Records from a data collection:
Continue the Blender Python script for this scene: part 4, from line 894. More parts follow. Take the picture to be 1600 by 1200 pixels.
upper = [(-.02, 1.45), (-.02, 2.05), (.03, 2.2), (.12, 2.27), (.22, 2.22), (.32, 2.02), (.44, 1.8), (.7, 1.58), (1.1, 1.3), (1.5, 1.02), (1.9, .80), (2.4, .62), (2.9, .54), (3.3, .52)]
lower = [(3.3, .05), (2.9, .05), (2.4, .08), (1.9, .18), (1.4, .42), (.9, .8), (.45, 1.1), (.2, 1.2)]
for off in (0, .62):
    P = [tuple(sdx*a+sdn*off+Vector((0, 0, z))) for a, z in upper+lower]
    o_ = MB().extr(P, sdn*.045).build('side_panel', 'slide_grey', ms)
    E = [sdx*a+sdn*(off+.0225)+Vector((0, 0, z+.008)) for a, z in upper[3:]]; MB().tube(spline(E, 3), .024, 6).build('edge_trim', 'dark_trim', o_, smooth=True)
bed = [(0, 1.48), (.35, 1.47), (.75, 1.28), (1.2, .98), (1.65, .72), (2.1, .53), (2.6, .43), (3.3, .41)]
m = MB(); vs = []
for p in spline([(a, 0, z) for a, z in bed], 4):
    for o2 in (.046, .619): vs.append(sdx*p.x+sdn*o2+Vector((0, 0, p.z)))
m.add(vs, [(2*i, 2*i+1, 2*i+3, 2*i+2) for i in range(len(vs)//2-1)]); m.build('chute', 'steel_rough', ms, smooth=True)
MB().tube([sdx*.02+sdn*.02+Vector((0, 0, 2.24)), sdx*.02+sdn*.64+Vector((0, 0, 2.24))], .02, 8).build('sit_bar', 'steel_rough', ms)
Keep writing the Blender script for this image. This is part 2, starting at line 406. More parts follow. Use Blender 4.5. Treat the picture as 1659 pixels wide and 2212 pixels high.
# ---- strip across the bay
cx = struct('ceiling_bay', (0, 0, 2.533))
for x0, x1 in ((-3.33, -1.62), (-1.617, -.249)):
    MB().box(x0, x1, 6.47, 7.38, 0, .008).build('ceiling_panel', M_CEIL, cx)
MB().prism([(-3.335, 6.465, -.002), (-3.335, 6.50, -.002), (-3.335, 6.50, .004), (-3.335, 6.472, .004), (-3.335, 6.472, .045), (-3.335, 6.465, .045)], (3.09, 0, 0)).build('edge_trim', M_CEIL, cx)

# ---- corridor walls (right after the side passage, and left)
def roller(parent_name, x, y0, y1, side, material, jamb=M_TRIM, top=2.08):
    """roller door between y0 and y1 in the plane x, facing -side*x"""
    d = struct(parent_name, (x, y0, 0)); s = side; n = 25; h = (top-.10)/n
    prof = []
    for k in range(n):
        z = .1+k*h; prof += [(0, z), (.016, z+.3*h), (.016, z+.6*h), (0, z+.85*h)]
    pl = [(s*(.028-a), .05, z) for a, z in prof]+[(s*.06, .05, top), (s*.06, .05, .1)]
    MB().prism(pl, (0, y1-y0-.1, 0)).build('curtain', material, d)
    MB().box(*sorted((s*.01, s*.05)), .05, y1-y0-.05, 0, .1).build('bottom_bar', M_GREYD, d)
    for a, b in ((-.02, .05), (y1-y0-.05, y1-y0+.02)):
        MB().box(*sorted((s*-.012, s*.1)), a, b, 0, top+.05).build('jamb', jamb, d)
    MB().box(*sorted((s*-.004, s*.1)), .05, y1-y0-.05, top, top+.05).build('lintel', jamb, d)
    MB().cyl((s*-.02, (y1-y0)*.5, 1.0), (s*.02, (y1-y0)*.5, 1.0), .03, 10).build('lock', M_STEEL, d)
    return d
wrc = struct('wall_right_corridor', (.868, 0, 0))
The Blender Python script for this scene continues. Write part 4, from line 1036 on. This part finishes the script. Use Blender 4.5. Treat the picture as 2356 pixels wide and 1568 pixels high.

The task
Check each line of the records for the word "Treat", and show the lines that contain it.

Task result
Keep writing the Blender script for this image. This is part 2, starting at line 406. More parts follow. Use Blender 4.5. Treat the picture as 1659 pixels wide and 2212 pixels high.
The Blender Python script for this scene continues. Write part 4, from line 1036 on. This part finishes the script. Use Blender 4.5. Treat the picture as 2356 pixels wide and 1568 pixels high.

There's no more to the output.